▶ _EXERCISE PROMPT_: Give the number of lines that hold the string "picks". Nothing else is needed.

▶ _DATA SUPPLIED_:
** START **

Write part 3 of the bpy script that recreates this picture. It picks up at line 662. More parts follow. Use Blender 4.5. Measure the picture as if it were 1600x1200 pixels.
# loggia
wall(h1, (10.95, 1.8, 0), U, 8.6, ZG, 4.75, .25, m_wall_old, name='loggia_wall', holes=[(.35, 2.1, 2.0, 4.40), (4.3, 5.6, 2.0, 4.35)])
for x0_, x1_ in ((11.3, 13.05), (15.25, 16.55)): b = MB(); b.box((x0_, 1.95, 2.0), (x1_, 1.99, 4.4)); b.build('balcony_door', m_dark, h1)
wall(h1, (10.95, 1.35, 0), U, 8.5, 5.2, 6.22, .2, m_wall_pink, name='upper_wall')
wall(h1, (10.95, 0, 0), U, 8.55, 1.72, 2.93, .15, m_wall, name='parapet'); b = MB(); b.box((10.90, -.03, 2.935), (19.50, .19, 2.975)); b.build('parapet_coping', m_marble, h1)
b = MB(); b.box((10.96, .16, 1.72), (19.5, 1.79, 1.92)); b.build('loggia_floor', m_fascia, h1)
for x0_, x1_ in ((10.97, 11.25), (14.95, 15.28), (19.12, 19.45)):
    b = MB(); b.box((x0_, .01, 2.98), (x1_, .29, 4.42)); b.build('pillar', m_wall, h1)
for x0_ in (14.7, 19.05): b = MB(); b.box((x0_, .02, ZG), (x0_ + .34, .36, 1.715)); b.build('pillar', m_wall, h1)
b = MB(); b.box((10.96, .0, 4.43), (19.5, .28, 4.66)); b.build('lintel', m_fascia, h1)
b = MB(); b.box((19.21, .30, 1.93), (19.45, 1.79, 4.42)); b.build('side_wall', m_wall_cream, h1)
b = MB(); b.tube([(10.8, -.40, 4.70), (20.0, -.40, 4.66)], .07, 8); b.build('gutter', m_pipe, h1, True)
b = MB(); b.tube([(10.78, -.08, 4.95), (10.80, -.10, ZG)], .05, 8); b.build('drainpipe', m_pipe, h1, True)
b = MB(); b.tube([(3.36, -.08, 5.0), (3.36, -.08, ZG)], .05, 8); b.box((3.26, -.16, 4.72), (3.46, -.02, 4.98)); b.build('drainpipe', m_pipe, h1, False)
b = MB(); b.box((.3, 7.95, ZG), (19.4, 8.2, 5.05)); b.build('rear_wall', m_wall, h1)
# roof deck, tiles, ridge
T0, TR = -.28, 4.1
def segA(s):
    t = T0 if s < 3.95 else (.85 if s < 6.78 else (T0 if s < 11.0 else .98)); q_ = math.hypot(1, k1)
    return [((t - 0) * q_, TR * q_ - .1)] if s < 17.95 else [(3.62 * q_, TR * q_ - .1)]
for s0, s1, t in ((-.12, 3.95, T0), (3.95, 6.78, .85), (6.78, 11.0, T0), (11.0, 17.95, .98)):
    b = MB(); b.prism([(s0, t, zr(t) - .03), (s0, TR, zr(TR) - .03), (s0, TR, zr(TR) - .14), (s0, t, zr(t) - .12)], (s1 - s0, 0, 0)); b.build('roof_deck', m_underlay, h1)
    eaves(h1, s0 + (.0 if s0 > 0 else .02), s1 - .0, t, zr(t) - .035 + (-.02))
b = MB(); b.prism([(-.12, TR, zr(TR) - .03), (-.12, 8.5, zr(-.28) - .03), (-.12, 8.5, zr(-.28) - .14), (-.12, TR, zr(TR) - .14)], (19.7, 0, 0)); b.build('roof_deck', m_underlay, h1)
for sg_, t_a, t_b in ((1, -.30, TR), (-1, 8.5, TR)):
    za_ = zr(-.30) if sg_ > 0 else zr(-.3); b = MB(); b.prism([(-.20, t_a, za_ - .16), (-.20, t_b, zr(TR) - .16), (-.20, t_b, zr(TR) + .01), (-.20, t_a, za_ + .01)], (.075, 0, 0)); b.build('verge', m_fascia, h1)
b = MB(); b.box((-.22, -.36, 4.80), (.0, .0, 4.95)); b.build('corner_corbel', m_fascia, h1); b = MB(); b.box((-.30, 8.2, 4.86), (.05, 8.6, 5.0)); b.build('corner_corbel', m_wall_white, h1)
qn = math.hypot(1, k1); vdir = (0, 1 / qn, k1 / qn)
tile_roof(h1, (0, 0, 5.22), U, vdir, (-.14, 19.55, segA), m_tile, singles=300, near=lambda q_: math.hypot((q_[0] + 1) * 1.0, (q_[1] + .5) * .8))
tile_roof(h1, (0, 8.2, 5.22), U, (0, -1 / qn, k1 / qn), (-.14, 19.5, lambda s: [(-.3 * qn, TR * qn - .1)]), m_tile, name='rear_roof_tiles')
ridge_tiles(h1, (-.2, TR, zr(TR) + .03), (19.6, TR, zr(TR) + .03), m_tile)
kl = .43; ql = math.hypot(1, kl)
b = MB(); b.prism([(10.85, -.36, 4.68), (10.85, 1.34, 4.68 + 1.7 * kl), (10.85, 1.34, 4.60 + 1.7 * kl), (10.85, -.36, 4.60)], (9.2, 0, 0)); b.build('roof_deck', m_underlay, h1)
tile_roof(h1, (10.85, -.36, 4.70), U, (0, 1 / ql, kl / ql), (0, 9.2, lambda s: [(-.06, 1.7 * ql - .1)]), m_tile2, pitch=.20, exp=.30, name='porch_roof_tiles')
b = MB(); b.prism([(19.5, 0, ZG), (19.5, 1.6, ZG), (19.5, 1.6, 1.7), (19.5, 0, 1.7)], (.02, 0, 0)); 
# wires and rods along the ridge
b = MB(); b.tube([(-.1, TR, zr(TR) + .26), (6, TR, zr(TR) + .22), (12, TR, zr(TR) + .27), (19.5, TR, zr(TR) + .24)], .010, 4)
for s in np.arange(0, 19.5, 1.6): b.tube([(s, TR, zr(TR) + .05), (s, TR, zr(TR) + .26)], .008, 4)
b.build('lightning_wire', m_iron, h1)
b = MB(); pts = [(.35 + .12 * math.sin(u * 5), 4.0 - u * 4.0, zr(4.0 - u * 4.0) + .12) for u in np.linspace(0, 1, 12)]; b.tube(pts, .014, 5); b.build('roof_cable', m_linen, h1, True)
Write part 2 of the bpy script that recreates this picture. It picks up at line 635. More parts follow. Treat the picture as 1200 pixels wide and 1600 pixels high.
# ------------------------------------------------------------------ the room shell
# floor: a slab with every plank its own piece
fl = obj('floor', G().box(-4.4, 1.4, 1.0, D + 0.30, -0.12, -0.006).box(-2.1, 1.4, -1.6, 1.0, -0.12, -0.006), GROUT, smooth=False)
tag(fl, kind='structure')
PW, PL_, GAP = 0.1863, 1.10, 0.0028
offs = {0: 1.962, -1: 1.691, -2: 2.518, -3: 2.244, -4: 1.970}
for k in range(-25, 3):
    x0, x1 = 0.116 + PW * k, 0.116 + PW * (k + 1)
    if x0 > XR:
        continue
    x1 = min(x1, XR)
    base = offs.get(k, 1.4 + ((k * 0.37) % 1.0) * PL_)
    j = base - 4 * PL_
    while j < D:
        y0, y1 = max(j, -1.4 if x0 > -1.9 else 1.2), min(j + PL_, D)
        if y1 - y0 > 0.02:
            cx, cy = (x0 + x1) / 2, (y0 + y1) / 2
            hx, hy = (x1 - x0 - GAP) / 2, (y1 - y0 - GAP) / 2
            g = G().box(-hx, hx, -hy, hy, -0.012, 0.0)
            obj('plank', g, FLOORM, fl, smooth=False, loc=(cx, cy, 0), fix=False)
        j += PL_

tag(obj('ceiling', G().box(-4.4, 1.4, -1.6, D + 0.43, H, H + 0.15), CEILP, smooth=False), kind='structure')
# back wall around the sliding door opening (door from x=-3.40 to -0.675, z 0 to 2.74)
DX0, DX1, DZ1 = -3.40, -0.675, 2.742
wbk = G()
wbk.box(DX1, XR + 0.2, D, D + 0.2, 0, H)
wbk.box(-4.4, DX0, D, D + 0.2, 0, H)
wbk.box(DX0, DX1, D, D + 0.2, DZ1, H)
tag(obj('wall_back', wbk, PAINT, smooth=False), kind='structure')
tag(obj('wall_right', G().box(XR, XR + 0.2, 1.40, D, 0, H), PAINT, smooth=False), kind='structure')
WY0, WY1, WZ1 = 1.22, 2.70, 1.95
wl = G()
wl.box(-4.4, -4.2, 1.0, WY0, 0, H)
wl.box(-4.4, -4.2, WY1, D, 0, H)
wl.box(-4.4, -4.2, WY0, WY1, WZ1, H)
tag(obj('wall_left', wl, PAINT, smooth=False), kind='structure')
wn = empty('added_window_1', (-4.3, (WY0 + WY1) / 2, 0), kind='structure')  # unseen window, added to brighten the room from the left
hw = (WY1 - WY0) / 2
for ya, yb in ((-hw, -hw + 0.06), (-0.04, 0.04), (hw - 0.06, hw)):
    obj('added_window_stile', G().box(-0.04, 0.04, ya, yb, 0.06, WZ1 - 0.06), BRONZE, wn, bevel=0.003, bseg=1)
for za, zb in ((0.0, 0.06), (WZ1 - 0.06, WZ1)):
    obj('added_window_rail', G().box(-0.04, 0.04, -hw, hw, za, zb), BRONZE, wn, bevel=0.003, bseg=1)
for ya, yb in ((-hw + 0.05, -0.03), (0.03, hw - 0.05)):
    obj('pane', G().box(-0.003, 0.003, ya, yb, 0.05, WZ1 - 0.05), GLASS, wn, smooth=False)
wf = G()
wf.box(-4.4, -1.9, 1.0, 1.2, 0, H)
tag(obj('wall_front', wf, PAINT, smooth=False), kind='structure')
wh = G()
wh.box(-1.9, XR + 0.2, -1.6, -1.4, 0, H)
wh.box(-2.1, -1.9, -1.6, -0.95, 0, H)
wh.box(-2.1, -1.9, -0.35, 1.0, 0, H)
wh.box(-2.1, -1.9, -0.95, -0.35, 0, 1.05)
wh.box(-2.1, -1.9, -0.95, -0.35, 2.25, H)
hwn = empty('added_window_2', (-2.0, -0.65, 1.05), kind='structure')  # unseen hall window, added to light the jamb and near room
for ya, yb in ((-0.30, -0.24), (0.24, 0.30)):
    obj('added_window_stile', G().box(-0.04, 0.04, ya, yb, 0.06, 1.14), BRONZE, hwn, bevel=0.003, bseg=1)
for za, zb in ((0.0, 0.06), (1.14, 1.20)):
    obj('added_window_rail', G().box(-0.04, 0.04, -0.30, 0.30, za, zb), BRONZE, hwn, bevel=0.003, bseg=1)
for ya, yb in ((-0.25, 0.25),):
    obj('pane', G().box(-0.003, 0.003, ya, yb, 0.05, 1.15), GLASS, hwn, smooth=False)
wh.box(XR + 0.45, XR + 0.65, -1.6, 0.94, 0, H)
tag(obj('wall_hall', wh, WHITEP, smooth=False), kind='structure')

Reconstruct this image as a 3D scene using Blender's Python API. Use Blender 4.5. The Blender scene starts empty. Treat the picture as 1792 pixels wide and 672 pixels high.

** END **

▶ _RESULT_: 2